**Set task:** Make an exact copy of the entries below with the pictures removed.

**Dataset:**
★ ★ ★ ★ ★ ★ ★

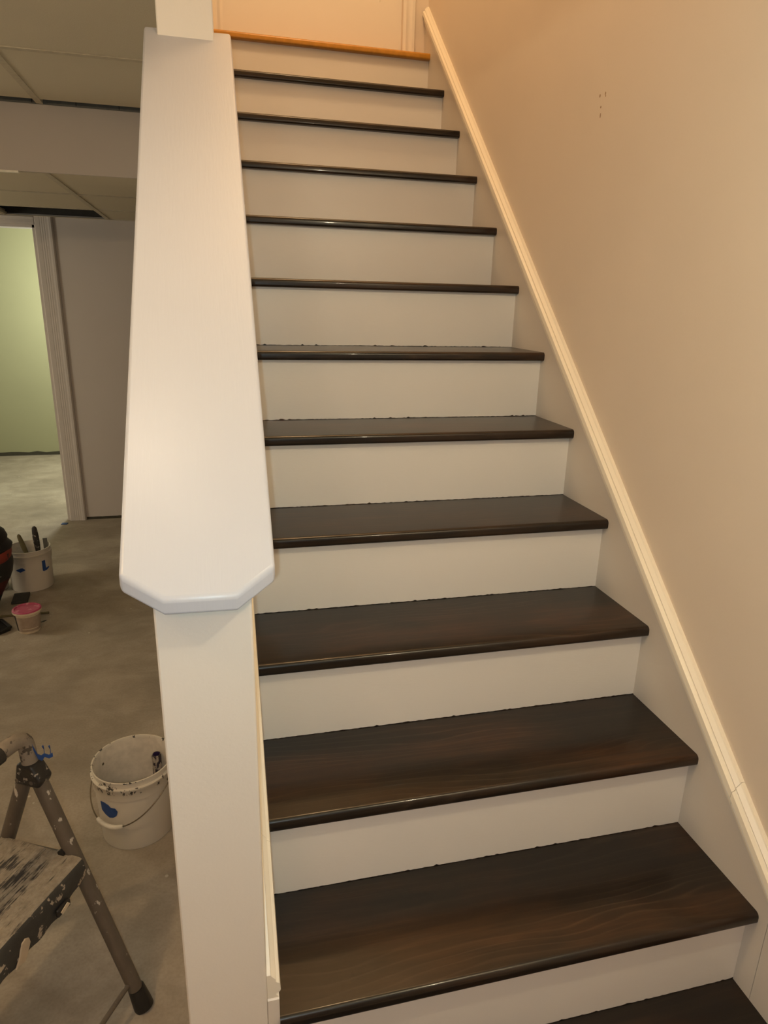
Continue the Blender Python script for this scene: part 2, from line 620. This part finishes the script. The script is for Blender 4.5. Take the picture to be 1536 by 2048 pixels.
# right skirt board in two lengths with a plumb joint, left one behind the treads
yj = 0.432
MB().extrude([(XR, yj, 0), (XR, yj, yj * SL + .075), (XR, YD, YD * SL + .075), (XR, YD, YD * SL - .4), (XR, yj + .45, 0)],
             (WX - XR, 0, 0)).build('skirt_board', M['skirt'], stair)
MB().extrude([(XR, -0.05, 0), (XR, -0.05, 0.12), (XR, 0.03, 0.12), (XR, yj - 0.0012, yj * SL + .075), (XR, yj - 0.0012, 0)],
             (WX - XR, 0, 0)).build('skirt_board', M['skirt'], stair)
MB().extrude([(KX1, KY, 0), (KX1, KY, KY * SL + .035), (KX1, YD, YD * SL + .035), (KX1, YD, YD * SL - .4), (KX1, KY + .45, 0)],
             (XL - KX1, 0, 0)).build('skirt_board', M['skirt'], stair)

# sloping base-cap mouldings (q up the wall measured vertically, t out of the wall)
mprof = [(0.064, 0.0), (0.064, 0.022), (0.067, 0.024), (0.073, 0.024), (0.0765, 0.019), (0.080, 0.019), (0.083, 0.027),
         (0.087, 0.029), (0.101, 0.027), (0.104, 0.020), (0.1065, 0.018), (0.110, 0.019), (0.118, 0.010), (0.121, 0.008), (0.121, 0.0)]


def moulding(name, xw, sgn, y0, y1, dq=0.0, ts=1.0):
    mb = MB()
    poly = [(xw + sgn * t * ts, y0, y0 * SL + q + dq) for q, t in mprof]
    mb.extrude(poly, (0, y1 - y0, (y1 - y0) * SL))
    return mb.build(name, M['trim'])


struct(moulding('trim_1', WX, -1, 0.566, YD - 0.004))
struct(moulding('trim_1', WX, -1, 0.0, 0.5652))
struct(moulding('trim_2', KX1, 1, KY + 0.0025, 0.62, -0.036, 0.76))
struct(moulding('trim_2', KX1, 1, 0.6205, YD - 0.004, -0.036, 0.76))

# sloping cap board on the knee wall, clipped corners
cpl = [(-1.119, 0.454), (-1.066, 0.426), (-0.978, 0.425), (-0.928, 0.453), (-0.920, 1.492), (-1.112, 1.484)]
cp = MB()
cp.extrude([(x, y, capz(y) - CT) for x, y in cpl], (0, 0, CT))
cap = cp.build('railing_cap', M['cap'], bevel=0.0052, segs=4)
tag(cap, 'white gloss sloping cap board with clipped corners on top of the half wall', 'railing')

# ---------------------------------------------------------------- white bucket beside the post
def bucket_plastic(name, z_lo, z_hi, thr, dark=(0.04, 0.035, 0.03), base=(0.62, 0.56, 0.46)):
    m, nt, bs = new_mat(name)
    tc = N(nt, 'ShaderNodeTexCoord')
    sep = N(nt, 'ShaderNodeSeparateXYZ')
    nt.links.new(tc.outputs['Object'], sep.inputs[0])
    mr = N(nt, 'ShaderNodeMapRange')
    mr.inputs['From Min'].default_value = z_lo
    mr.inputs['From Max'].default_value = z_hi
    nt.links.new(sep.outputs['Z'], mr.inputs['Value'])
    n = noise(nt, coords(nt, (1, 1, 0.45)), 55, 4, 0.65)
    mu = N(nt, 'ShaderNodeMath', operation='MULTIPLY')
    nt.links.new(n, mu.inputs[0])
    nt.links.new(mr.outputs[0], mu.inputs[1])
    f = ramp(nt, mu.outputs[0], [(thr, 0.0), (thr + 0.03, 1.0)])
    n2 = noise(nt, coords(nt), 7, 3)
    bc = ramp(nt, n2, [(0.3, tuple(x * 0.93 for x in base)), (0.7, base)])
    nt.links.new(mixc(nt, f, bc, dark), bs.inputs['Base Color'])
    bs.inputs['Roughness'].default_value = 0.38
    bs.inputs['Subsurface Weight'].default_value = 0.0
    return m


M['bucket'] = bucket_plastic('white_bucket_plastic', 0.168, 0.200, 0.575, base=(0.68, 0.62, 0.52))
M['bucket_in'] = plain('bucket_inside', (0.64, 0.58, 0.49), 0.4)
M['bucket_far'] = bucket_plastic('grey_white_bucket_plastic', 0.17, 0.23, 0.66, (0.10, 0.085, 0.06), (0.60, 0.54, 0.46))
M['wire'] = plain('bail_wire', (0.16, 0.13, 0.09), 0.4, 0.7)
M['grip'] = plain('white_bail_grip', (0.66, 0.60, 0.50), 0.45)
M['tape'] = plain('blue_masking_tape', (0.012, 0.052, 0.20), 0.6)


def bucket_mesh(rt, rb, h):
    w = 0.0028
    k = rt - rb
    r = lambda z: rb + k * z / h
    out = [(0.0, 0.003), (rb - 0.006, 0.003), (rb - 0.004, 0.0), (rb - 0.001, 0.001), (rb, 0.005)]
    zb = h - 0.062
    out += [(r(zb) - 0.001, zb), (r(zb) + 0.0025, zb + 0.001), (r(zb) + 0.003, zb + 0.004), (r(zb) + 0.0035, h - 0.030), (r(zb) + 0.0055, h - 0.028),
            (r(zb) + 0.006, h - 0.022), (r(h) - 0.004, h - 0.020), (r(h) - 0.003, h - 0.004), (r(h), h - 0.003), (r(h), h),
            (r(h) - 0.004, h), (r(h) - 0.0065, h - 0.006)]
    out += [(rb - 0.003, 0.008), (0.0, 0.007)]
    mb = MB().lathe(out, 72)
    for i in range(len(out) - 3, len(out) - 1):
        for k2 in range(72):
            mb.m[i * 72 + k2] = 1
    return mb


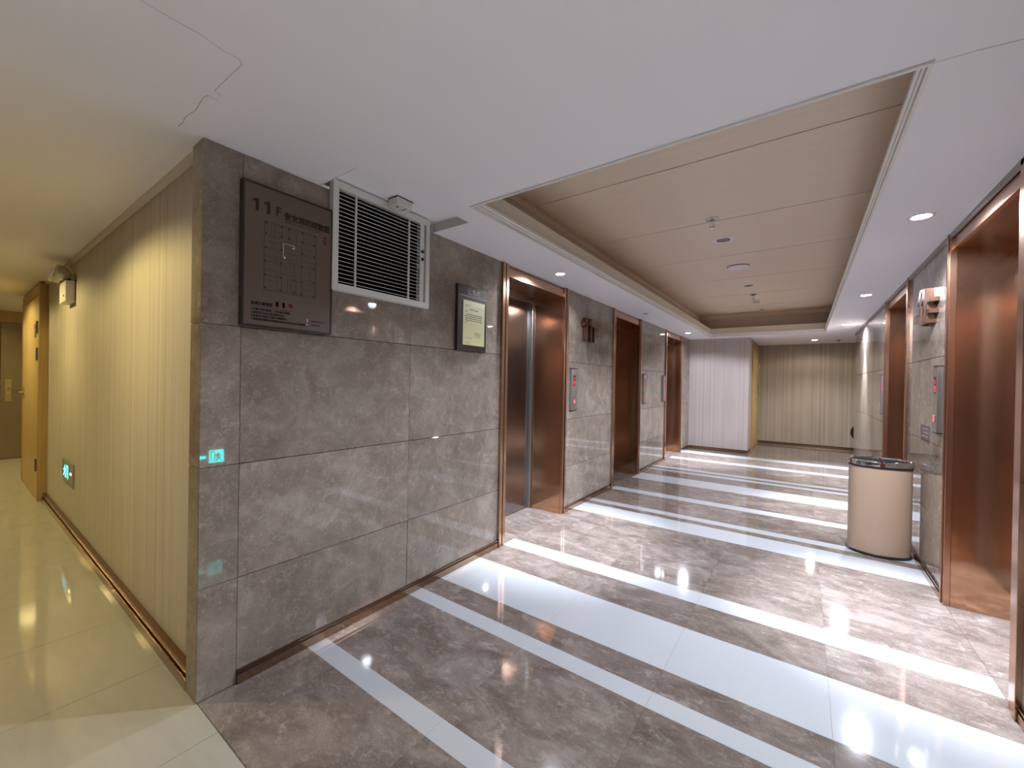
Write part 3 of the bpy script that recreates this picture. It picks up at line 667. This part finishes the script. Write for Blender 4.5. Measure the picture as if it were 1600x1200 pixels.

★ ★ ★ ★ ★ ★ ★

**Reply to the exercise:**
Continue the Blender Python script for this scene: part 2, from line 620. This part finishes the script. The script is for Blender 4.5. Take the picture to be 1536 by 2048 pixels.
# right skirt board in two lengths with a plumb joint, left one behind the treads
yj = 0.432
MB().extrude([(XR, yj, 0), (XR, yj, yj * SL + .075), (XR, YD, YD * SL + .075), (XR, YD, YD * SL - .4), (XR, yj + .45, 0)],
             (WX - XR, 0, 0)).build('skirt_board', M['skirt'], stair)
MB().extrude([(XR, -0.05, 0), (XR, -0.05, 0.12), (XR, 0.03, 0.12), (XR, yj - 0.0012, yj * SL + .075), (XR, yj - 0.0012, 0)],
             (WX - XR, 0, 0)).build('skirt_board', M['skirt'], stair)
MB().extrude([(KX1, KY, 0), (KX1, KY, KY * SL + .035), (KX1, YD, YD * SL + .035), (KX1, YD, YD * SL - .4), (KX1, KY + .45, 0)],
             (XL - KX1, 0, 0)).build('skirt_board', M['skirt'], stair)

# sloping base-cap mouldings (q up the wall measured vertically, t out of the wall)
mprof = [(0.064, 0.0), (0.064, 0.022), (0.067, 0.024), (0.073, 0.024), (0.0765, 0.019), (0.080, 0.019), (0.083, 0.027),
         (0.087, 0.029), (0.101, 0.027), (0.104, 0.020), (0.1065, 0.018), (0.110, 0.019), (0.118, 0.010), (0.121, 0.008), (0.121, 0.0)]


def moulding(name, xw, sgn, y0, y1, dq=0.0, ts=1.0):
    mb = MB()
    poly = [(xw + sgn * t * ts, y0, y0 * SL + q + dq) for q, t in mprof]
    mb.extrude(poly, (0, y1 - y0, (y1 - y0) * SL))
    return mb.build(name, M['trim'])


struct(moulding('trim_1', WX, -1, 0.566, YD - 0.004))
struct(moulding('trim_1', WX, -1, 0.0, 0.5652))
struct(moulding('trim_2', KX1, 1, KY + 0.0025, 0.62, -0.036, 0.76))
struct(moulding('trim_2', KX1, 1, 0.6205, YD - 0.004, -0.036, 0.76))

# sloping cap board on the knee wall, clipped corners
cpl = [(-1.119, 0.454), (-1.066, 0.426), (-0.978, 0.425), (-0.928, 0.453), (-0.920, 1.492), (-1.112, 1.484)]
cp = MB()
cp.extrude([(x, y, capz(y) - CT) for x, y in cpl], (0, 0, CT))
cap = cp.build('railing_cap', M['cap'], bevel=0.0052, segs=4)
tag(cap, 'white gloss sloping cap board with clipped corners on top of the half wall', 'railing')

# ---------------------------------------------------------------- white bucket beside the post
def bucket_plastic(name, z_lo, z_hi, thr, dark=(0.04, 0.035, 0.03), base=(0.62, 0.56, 0.46)):
    m, nt, bs = new_mat(name)
    tc = N(nt, 'ShaderNodeTexCoord')
    sep = N(nt, 'ShaderNodeSeparateXYZ')
    nt.links.new(tc.outputs['Object'], sep.inputs[0])
    mr = N(nt, 'ShaderNodeMapRange')
    mr.inputs['From Min'].default_value = z_lo
    mr.inputs['From Max'].default_value = z_hi
    nt.links.new(sep.outputs['Z'], mr.inputs['Value'])
    n = noise(nt, coords(nt, (1, 1, 0.45)), 55, 4, 0.65)
    mu = N(nt, 'ShaderNodeMath', operation='MULTIPLY')
    nt.links.new(n, mu.inputs[0])
    nt.links.new(mr.outputs[0], mu.inputs[1])
    f = ramp(nt, mu.outputs[0], [(thr, 0.0), (thr + 0.03, 1.0)])
    n2 = noise(nt, coords(nt), 7, 3)
    bc = ramp(nt, n2, [(0.3, tuple(x * 0.93 for x in base)), (0.7, base)])
    nt.links.new(mixc(nt, f, bc, dark), bs.inputs['Base Color'])
    bs.inputs['Roughness'].default_value = 0.38
    bs.inputs['Subsurface Weight'].default_value = 0.0
    return m


M['bucket'] = bucket_plastic('white_bucket_plastic', 0.168, 0.200, 0.575, base=(0.68, 0.62, 0.52))
M['bucket_in'] = plain('bucket_inside', (0.64, 0.58, 0.49), 0.4)
M['bucket_far'] = bucket_plastic('grey_white_bucket_plastic', 0.17, 0.23, 0.66, (0.10, 0.085, 0.06), (0.60, 0.54, 0.46))
M['wire'] = plain('bail_wire', (0.16, 0.13, 0.09), 0.4, 0.7)
M['grip'] = plain('white_bail_grip', (0.66, 0.60, 0.50), 0.45)
M['tape'] = plain('blue_masking_tape', (0.012, 0.052, 0.20), 0.6)


def bucket_mesh(rt, rb, h):
    w = 0.0028
    k = rt - rb
    r = lambda z: rb + k * z / h
    out = [(0.0, 0.003), (rb - 0.006, 0.003), (rb - 0.004, 0.0), (rb - 0.001, 0.001), (rb, 0.005)]
    zb = h - 0.062
    out += [(r(zb) - 0.001, zb), (r(zb) + 0.0025, zb + 0.001), (r(zb) + 0.003, zb + 0.004), (r(zb) + 0.0035, h - 0.030), (r(zb) + 0.0055, h - 0.028),
            (r(zb) + 0.006, h - 0.022), (r(h) - 0.004, h - 0.020), (r(h) - 0.003, h - 0.004), (r(h), h - 0.003), (r(h), h),
            (r(h) - 0.004, h), (r(h) - 0.0065, h - 0.006)]
    out += [(rb - 0.003, 0.008), (0.0, 0.007)]
    mb = MB().lathe(out, 72)
    for i in range(len(out) - 3, len(out) - 1):
        for k2 in range(72):
            mb.m[i * 72 + k2] = 1
    return mb


Write part 3 of the bpy script that recreates this picture. It picks up at line 667. This part finishes the script. Write for Blender 4.5. Measure the picture as if it were 1600x1200 pixels.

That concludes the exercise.